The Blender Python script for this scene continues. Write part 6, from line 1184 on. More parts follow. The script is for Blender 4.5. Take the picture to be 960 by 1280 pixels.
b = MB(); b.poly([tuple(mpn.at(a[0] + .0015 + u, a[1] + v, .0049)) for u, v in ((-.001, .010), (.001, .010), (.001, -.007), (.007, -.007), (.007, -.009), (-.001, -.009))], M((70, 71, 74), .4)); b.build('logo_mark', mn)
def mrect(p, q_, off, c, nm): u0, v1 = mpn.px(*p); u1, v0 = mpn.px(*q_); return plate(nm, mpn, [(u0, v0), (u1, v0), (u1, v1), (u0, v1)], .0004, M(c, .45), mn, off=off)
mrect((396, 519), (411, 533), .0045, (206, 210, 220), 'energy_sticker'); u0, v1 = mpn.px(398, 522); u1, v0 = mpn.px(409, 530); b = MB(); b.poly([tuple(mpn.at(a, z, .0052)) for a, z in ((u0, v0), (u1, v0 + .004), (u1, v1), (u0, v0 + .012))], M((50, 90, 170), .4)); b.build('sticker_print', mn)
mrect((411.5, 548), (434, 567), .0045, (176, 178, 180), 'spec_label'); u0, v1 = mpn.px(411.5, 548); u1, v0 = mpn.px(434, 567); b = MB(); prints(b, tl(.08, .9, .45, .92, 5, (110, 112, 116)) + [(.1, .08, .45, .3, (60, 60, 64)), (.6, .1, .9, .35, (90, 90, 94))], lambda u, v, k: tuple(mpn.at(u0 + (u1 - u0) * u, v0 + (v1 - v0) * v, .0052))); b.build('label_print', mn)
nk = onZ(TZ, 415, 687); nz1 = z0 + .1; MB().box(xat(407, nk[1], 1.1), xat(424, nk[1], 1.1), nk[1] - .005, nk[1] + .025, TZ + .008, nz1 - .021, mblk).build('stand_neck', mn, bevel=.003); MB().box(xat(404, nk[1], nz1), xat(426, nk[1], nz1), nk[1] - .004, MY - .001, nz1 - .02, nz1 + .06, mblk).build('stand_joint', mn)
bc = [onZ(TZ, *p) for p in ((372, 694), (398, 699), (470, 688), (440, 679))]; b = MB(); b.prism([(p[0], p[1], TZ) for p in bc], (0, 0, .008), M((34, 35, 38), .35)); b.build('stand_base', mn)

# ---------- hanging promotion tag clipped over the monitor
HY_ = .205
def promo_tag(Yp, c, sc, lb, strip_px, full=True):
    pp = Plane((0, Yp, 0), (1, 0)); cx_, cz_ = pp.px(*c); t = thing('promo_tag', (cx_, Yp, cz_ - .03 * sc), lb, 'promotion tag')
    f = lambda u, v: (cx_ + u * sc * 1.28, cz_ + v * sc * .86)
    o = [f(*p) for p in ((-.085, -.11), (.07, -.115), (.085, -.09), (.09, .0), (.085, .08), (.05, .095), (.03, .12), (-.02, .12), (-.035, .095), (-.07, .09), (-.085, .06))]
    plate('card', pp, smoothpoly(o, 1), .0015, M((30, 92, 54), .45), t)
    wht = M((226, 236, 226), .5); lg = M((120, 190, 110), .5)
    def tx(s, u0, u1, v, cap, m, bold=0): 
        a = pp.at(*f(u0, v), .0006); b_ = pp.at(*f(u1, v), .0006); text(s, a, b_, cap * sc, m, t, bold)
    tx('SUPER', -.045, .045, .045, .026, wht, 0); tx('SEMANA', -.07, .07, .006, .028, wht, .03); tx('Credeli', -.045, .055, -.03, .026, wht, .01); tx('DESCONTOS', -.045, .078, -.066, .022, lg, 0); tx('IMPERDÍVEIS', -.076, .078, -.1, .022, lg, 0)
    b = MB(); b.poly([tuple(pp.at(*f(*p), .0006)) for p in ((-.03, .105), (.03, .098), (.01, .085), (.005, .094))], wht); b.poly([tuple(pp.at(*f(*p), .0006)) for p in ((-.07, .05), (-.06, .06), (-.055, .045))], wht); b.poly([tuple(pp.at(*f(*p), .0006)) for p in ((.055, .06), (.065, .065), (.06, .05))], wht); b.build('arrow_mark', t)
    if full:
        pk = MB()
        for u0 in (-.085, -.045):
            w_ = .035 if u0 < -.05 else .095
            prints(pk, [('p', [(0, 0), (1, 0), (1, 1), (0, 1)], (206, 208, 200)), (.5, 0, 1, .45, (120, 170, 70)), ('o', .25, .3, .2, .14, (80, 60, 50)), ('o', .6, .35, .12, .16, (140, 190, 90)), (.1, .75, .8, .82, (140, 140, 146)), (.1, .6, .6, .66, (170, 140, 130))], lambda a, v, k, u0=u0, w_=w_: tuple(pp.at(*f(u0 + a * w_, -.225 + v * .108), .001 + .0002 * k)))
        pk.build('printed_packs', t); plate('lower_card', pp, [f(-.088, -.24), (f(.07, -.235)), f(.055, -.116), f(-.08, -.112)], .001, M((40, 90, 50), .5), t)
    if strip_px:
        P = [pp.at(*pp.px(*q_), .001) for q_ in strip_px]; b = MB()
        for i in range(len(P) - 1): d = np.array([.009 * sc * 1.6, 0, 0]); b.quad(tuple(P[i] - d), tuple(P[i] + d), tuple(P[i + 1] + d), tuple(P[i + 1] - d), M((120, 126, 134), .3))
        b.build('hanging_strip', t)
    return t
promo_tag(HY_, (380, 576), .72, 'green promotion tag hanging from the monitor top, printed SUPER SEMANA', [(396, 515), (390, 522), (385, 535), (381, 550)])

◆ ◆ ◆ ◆

> _REQUIRED WORK_: Each line of the material above must be retyped precisely.

> _EXERCISE ANSWER_:
The Blender Python script for this scene continues. Write part 6, from line 1184 on. More parts follow. The script is for Blender 4.5. Take the picture to be 960 by 1280 pixels.
b = MB(); b.poly([tuple(mpn.at(a[0] + .0015 + u, a[1] + v, .0049)) for u, v in ((-.001, .010), (.001, .010), (.001, -.007), (.007, -.007), (.007, -.009), (-.001, -.009))], M((70, 71, 74), .4)); b.build('logo_mark', mn)
def mrect(p, q_, off, c, nm): u0, v1 = mpn.px(*p); u1, v0 = mpn.px(*q_); return plate(nm, mpn, [(u0, v0), (u1, v0), (u1, v1), (u0, v1)], .0004, M(c, .45), mn, off=off)
mrect((396, 519), (411, 533), .0045, (206, 210, 220), 'energy_sticker'); u0, v1 = mpn.px(398, 522); u1, v0 = mpn.px(409, 530); b = MB(); b.poly([tuple(mpn.at(a, z, .0052)) for a, z in ((u0, v0), (u1, v0 + .004), (u1, v1), (u0, v0 + .012))], M((50, 90, 170), .4)); b.build('sticker_print', mn)
mrect((411.5, 548), (434, 567), .0045, (176, 178, 180), 'spec_label'); u0, v1 = mpn.px(411.5, 548); u1, v0 = mpn.px(434, 567); b = MB(); prints(b, tl(.08, .9, .45, .92, 5, (110, 112, 116)) + [(.1, .08, .45, .3, (60, 60, 64)), (.6, .1, .9, .35, (90, 90, 94))], lambda u, v, k: tuple(mpn.at(u0 + (u1 - u0) * u, v0 + (v1 - v0) * v, .0052))); b.build('label_print', mn)
nk = onZ(TZ, 415, 687); nz1 = z0 + .1; MB().box(xat(407, nk[1], 1.1), xat(424, nk[1], 1.1), nk[1] - .005, nk[1] + .025, TZ + .008, nz1 - .021, mblk).build('stand_neck', mn, bevel=.003); MB().box(xat(404, nk[1], nz1), xat(426, nk[1], nz1), nk[1] - .004, MY - .001, nz1 - .02, nz1 + .06, mblk).build('stand_joint', mn)
bc = [onZ(TZ, *p) for p in ((372, 694), (398, 699), (470, 688), (440, 679))]; b = MB(); b.prism([(p[0], p[1], TZ) for p in bc], (0, 0, .008), M((34, 35, 38), .35)); b.build('stand_base', mn)

# ---------- hanging promotion tag clipped over the monitor
HY_ = .205
def promo_tag(Yp, c, sc, lb, strip_px, full=True):
    pp = Plane((0, Yp, 0), (1, 0)); cx_, cz_ = pp.px(*c); t = thing('promo_tag', (cx_, Yp, cz_ - .03 * sc), lb, 'promotion tag')
    f = lambda u, v: (cx_ + u * sc * 1.28, cz_ + v * sc * .86)
    o = [f(*p) for p in ((-.085, -.11), (.07, -.115), (.085, -.09), (.09, .0), (.085, .08), (.05, .095), (.03, .12), (-.02, .12), (-.035, .095), (-.07, .09), (-.085, .06))]
    plate('card', pp, smoothpoly(o, 1), .0015, M((30, 92, 54), .45), t)
    wht = M((226, 236, 226), .5); lg = M((120, 190, 110), .5)
    def tx(s, u0, u1, v, cap, m, bold=0): 
        a = pp.at(*f(u0, v), .0006); b_ = pp.at(*f(u1, v), .0006); text(s, a, b_, cap * sc, m, t, bold)
    tx('SUPER', -.045, .045, .045, .026, wht, 0); tx('SEMANA', -.07, .07, .006, .028, wht, .03); tx('Credeli', -.045, .055, -.03, .026, wht, .01); tx('DESCONTOS', -.045, .078, -.066, .022, lg, 0); tx('IMPERDÍVEIS', -.076, .078, -.1, .022, lg, 0)
    b = MB(); b.poly([tuple(pp.at(*f(*p), .0006)) for p in ((-.03, .105), (.03, .098), (.01, .085), (.005, .094))], wht); b.poly([tuple(pp.at(*f(*p), .0006)) for p in ((-.07, .05), (-.06, .06), (-.055, .045))], wht); b.poly([tuple(pp.at(*f(*p), .0006)) for p in ((.055, .06), (.065, .065), (.06, .05))], wht); b.build('arrow_mark', t)
    if full:
        pk = MB()
        for u0 in (-.085, -.045):
            w_ = .035 if u0 < -.05 else .095
            prints(pk, [('p', [(0, 0), (1, 0), (1, 1), (0, 1)], (206, 208, 200)), (.5, 0, 1, .45, (120, 170, 70)), ('o', .25, .3, .2, .14, (80, 60, 50)), ('o', .6, .35, .12, .16, (140, 190, 90)), (.1, .75, .8, .82, (140, 140, 146)), (.1, .6, .6, .66, (170, 140, 130))], lambda a, v, k, u0=u0, w_=w_: tuple(pp.at(*f(u0 + a * w_, -.225 + v * .108), .001 + .0002 * k)))
        pk.build('printed_packs', t); plate('lower_card', pp, [f(-.088, -.24), (f(.07, -.235)), f(.055, -.116), f(-.08, -.112)], .001, M((40, 90, 50), .5), t)
    if strip_px:
        P = [pp.at(*pp.px(*q_), .001) for q_ in strip_px]; b = MB()
        for i in range(len(P) - 1): d = np.array([.009 * sc * 1.6, 0, 0]); b.quad(tuple(P[i] - d), tuple(P[i] + d), tuple(P[i + 1] + d), tuple(P[i + 1] - d), M((120, 126, 134), .3))
        b.build('hanging_strip', t)
    return t
promo_tag(HY_, (380, 576), .72, 'green promotion tag hanging from the monitor top, printed SUPER SEMANA', [(396, 515), (390, 522), (385, 535), (381, 550)])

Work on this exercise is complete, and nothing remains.